* Begin GIVEN ENTRIES *

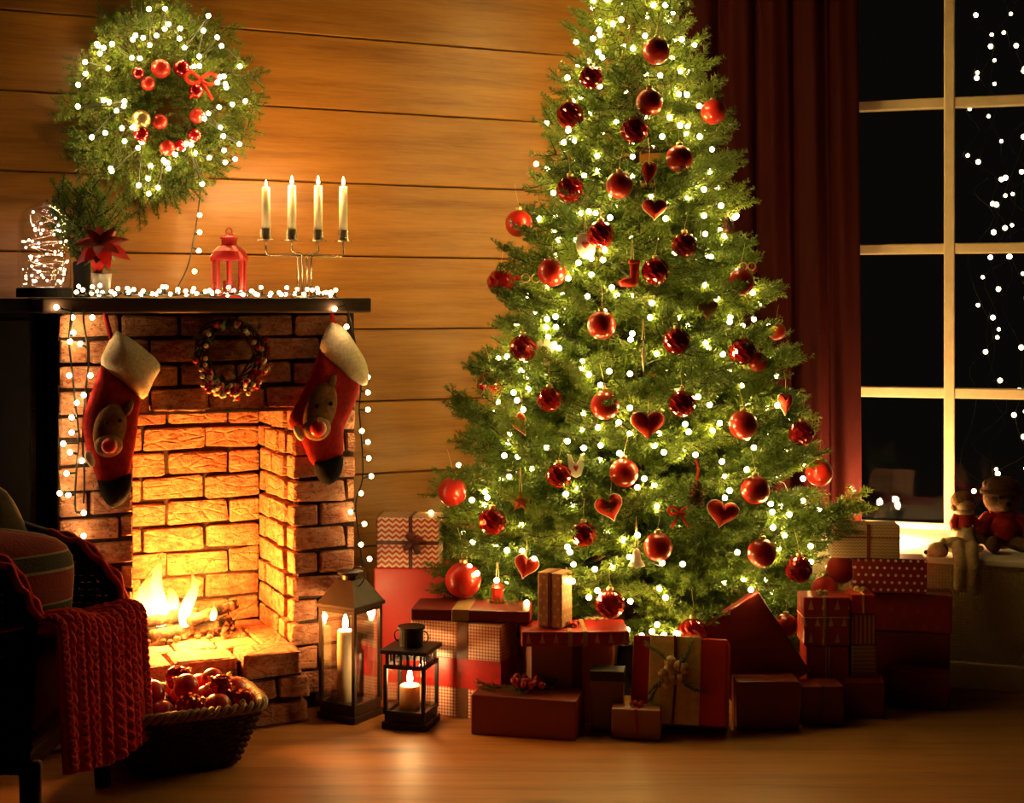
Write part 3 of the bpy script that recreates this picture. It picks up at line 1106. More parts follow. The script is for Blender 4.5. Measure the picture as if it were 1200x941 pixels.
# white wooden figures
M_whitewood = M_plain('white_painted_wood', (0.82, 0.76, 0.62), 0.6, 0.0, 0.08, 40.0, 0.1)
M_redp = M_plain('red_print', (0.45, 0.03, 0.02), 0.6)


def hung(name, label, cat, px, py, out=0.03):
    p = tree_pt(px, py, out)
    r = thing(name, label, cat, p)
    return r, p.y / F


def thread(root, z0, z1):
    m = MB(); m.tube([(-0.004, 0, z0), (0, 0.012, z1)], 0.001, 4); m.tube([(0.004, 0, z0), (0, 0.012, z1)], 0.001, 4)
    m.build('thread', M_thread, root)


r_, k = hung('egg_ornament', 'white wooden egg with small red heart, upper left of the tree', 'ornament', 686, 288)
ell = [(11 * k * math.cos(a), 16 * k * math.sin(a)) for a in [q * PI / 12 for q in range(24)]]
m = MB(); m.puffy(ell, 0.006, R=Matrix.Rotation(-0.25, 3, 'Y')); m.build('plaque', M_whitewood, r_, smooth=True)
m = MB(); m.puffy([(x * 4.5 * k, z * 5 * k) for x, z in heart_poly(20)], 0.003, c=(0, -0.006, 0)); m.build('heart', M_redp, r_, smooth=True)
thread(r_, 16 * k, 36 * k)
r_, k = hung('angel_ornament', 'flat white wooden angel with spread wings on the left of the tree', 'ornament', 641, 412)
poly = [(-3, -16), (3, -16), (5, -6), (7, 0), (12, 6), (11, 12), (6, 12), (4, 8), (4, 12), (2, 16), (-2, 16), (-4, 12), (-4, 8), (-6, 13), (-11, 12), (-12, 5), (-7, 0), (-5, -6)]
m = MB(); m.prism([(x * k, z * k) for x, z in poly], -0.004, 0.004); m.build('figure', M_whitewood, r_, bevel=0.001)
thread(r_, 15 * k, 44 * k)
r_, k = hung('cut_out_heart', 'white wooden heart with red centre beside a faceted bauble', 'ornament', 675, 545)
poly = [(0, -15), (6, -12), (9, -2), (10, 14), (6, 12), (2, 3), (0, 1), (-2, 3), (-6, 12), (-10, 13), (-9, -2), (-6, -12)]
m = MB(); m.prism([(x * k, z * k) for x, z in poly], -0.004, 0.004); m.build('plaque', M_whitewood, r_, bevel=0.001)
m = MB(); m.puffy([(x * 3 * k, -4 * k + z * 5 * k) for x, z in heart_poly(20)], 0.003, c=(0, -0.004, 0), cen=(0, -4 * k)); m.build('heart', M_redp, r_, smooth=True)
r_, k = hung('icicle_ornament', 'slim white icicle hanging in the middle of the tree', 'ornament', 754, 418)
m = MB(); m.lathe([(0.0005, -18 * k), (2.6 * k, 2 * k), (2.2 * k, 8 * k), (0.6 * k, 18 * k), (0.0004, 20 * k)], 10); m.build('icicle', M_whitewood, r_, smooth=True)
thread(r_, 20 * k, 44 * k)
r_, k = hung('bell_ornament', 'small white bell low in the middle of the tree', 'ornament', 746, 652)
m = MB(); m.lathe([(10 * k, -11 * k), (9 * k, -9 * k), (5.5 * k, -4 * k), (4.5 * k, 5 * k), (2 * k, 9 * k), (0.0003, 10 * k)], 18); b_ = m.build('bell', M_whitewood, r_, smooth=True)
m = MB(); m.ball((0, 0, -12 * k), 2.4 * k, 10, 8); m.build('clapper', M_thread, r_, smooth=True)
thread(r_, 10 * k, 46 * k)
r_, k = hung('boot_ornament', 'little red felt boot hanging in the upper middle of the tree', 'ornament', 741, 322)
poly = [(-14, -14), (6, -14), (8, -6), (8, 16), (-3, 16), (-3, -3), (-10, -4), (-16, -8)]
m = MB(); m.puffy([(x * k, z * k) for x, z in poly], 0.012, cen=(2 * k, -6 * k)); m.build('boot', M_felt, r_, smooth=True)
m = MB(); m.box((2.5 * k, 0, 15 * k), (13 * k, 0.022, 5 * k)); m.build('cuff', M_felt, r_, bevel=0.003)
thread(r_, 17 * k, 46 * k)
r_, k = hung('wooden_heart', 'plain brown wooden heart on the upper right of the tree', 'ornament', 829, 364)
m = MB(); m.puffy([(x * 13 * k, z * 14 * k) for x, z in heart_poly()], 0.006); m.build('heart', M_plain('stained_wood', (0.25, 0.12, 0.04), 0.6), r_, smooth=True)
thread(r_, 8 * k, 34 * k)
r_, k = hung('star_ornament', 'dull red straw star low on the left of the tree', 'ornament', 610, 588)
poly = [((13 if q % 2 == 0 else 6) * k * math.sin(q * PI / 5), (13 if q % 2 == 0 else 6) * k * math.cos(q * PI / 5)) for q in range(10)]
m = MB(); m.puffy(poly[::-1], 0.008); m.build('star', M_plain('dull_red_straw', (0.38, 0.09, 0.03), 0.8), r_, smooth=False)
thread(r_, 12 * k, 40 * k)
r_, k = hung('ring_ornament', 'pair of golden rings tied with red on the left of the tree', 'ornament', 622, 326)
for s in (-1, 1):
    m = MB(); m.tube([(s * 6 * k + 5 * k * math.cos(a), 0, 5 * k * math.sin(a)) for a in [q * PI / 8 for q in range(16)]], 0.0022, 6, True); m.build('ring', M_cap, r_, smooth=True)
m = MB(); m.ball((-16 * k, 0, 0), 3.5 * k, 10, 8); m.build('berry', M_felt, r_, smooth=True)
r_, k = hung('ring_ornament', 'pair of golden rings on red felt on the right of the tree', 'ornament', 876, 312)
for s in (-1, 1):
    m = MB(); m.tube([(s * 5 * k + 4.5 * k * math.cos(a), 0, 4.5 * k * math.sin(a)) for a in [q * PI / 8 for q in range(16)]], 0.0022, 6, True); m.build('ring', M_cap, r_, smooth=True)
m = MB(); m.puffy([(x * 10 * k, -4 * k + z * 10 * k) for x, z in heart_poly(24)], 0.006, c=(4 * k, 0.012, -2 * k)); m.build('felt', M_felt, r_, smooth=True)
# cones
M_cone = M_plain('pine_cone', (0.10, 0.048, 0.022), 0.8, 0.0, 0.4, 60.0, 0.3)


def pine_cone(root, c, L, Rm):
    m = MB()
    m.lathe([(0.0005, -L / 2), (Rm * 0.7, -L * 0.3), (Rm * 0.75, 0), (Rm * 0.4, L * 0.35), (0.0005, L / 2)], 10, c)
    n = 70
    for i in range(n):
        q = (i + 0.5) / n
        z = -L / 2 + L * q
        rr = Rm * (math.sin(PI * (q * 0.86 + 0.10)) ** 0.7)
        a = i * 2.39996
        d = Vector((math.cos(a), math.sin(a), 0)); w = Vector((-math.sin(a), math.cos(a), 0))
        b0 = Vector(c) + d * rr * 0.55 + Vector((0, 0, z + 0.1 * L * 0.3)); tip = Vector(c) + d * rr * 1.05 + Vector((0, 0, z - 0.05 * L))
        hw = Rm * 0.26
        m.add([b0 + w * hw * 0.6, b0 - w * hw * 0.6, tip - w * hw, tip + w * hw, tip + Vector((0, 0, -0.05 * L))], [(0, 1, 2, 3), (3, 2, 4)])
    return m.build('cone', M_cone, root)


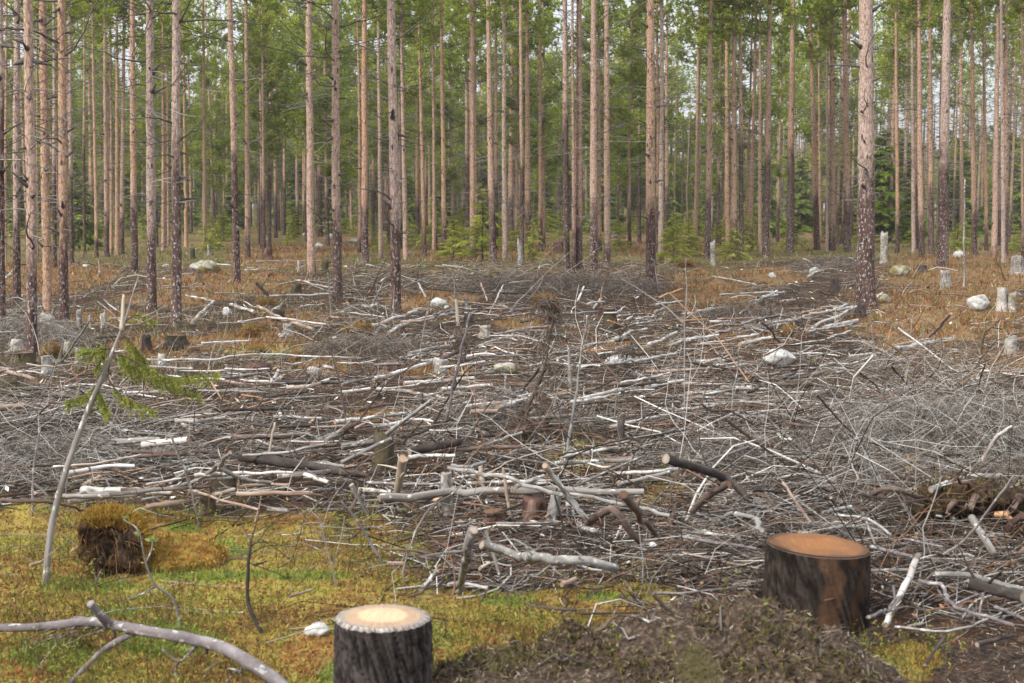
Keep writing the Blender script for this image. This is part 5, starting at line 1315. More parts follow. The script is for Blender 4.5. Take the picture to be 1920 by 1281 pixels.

* End GIVEN ENTRIES *

== EXERCISE ==
Output the entries above exactly, without their pictures.

== SOLUTION TO THE EXERCISE ==
Write part 3 of the bpy script that recreates this picture. It picks up at line 1106. More parts follow. The script is for Blender 4.5. Measure the picture as if it were 1200x941 pixels.
# white wooden figures
M_whitewood = M_plain('white_painted_wood', (0.82, 0.76, 0.62), 0.6, 0.0, 0.08, 40.0, 0.1)
M_redp = M_plain('red_print', (0.45, 0.03, 0.02), 0.6)


def hung(name, label, cat, px, py, out=0.03):
    p = tree_pt(px, py, out)
    r = thing(name, label, cat, p)
    return r, p.y / F


def thread(root, z0, z1):
    m = MB(); m.tube([(-0.004, 0, z0), (0, 0.012, z1)], 0.001, 4); m.tube([(0.004, 0, z0), (0, 0.012, z1)], 0.001, 4)
    m.build('thread', M_thread, root)


r_, k = hung('egg_ornament', 'white wooden egg with small red heart, upper left of the tree', 'ornament', 686, 288)
ell = [(11 * k * math.cos(a), 16 * k * math.sin(a)) for a in [q * PI / 12 for q in range(24)]]
m = MB(); m.puffy(ell, 0.006, R=Matrix.Rotation(-0.25, 3, 'Y')); m.build('plaque', M_whitewood, r_, smooth=True)
m = MB(); m.puffy([(x * 4.5 * k, z * 5 * k) for x, z in heart_poly(20)], 0.003, c=(0, -0.006, 0)); m.build('heart', M_redp, r_, smooth=True)
thread(r_, 16 * k, 36 * k)
r_, k = hung('angel_ornament', 'flat white wooden angel with spread wings on the left of the tree', 'ornament', 641, 412)
poly = [(-3, -16), (3, -16), (5, -6), (7, 0), (12, 6), (11, 12), (6, 12), (4, 8), (4, 12), (2, 16), (-2, 16), (-4, 12), (-4, 8), (-6, 13), (-11, 12), (-12, 5), (-7, 0), (-5, -6)]
m = MB(); m.prism([(x * k, z * k) for x, z in poly], -0.004, 0.004); m.build('figure', M_whitewood, r_, bevel=0.001)
thread(r_, 15 * k, 44 * k)
r_, k = hung('cut_out_heart', 'white wooden heart with red centre beside a faceted bauble', 'ornament', 675, 545)
poly = [(0, -15), (6, -12), (9, -2), (10, 14), (6, 12), (2, 3), (0, 1), (-2, 3), (-6, 12), (-10, 13), (-9, -2), (-6, -12)]
m = MB(); m.prism([(x * k, z * k) for x, z in poly], -0.004, 0.004); m.build('plaque', M_whitewood, r_, bevel=0.001)
m = MB(); m.puffy([(x * 3 * k, -4 * k + z * 5 * k) for x, z in heart_poly(20)], 0.003, c=(0, -0.004, 0), cen=(0, -4 * k)); m.build('heart', M_redp, r_, smooth=True)
r_, k = hung('icicle_ornament', 'slim white icicle hanging in the middle of the tree', 'ornament', 754, 418)
m = MB(); m.lathe([(0.0005, -18 * k), (2.6 * k, 2 * k), (2.2 * k, 8 * k), (0.6 * k, 18 * k), (0.0004, 20 * k)], 10); m.build('icicle', M_whitewood, r_, smooth=True)
thread(r_, 20 * k, 44 * k)
r_, k = hung('bell_ornament', 'small white bell low in the middle of the tree', 'ornament', 746, 652)
m = MB(); m.lathe([(10 * k, -11 * k), (9 * k, -9 * k), (5.5 * k, -4 * k), (4.5 * k, 5 * k), (2 * k, 9 * k), (0.0003, 10 * k)], 18); b_ = m.build('bell', M_whitewood, r_, smooth=True)
m = MB(); m.ball((0, 0, -12 * k), 2.4 * k, 10, 8); m.build('clapper', M_thread, r_, smooth=True)
thread(r_, 10 * k, 46 * k)
r_, k = hung('boot_ornament', 'little red felt boot hanging in the upper middle of the tree', 'ornament', 741, 322)
poly = [(-14, -14), (6, -14), (8, -6), (8, 16), (-3, 16), (-3, -3), (-10, -4), (-16, -8)]
m = MB(); m.puffy([(x * k, z * k) for x, z in poly], 0.012, cen=(2 * k, -6 * k)); m.build('boot', M_felt, r_, smooth=True)
m = MB(); m.box((2.5 * k, 0, 15 * k), (13 * k, 0.022, 5 * k)); m.build('cuff', M_felt, r_, bevel=0.003)
thread(r_, 17 * k, 46 * k)
r_, k = hung('wooden_heart', 'plain brown wooden heart on the upper right of the tree', 'ornament', 829, 364)
m = MB(); m.puffy([(x * 13 * k, z * 14 * k) for x, z in heart_poly()], 0.006); m.build('heart', M_plain('stained_wood', (0.25, 0.12, 0.04), 0.6), r_, smooth=True)
thread(r_, 8 * k, 34 * k)
r_, k = hung('star_ornament', 'dull red straw star low on the left of the tree', 'ornament', 610, 588)
poly = [((13 if q % 2 == 0 else 6) * k * math.sin(q * PI / 5), (13 if q % 2 == 0 else 6) * k * math.cos(q * PI / 5)) for q in range(10)]
m = MB(); m.puffy(poly[::-1], 0.008); m.build('star', M_plain('dull_red_straw', (0.38, 0.09, 0.03), 0.8), r_, smooth=False)
thread(r_, 12 * k, 40 * k)
r_, k = hung('ring_ornament', 'pair of golden rings tied with red on the left of the tree', 'ornament', 622, 326)
for s in (-1, 1):
    m = MB(); m.tube([(s * 6 * k + 5 * k * math.cos(a), 0, 5 * k * math.sin(a)) for a in [q * PI / 8 for q in range(16)]], 0.0022, 6, True); m.build('ring', M_cap, r_, smooth=True)
m = MB(); m.ball((-16 * k, 0, 0), 3.5 * k, 10, 8); m.build('berry', M_felt, r_, smooth=True)
r_, k = hung('ring_ornament', 'pair of golden rings on red felt on the right of the tree', 'ornament', 876, 312)
for s in (-1, 1):
    m = MB(); m.tube([(s * 5 * k + 4.5 * k * math.cos(a), 0, 4.5 * k * math.sin(a)) for a in [q * PI / 8 for q in range(16)]], 0.0022, 6, True); m.build('ring', M_cap, r_, smooth=True)
m = MB(); m.puffy([(x * 10 * k, -4 * k + z * 10 * k) for x, z in heart_poly(24)], 0.006, c=(4 * k, 0.012, -2 * k)); m.build('felt', M_felt, r_, smooth=True)
# cones
M_cone = M_plain('pine_cone', (0.10, 0.048, 0.022), 0.8, 0.0, 0.4, 60.0, 0.3)


def pine_cone(root, c, L, Rm):
    m = MB()
    m.lathe([(0.0005, -L / 2), (Rm * 0.7, -L * 0.3), (Rm * 0.75, 0), (Rm * 0.4, L * 0.35), (0.0005, L / 2)], 10, c)
    n = 70
    for i in range(n):
        q = (i + 0.5) / n
        z = -L / 2 + L * q
        rr = Rm * (math.sin(PI * (q * 0.86 + 0.10)) ** 0.7)
        a = i * 2.39996
        d = Vector((math.cos(a), math.sin(a), 0)); w = Vector((-math.sin(a), math.cos(a), 0))
        b0 = Vector(c) + d * rr * 0.55 + Vector((0, 0, z + 0.1 * L * 0.3)); tip = Vector(c) + d * rr * 1.05 + Vector((0, 0, z - 0.05 * L))
        hw = Rm * 0.26
        m.add([b0 + w * hw * 0.6, b0 - w * hw * 0.6, tip - w * hw, tip + w * hw, tip + Vector((0, 0, -0.05 * L))], [(0, 1, 2, 3), (3, 2, 4)])
    return m.build('cone', M_cone, root)


Keep writing the Blender script for this image. This is part 5, starting at line 1315. More parts follow. The script is for Blender 4.5. Take the picture to be 1920 by 1281 pixels.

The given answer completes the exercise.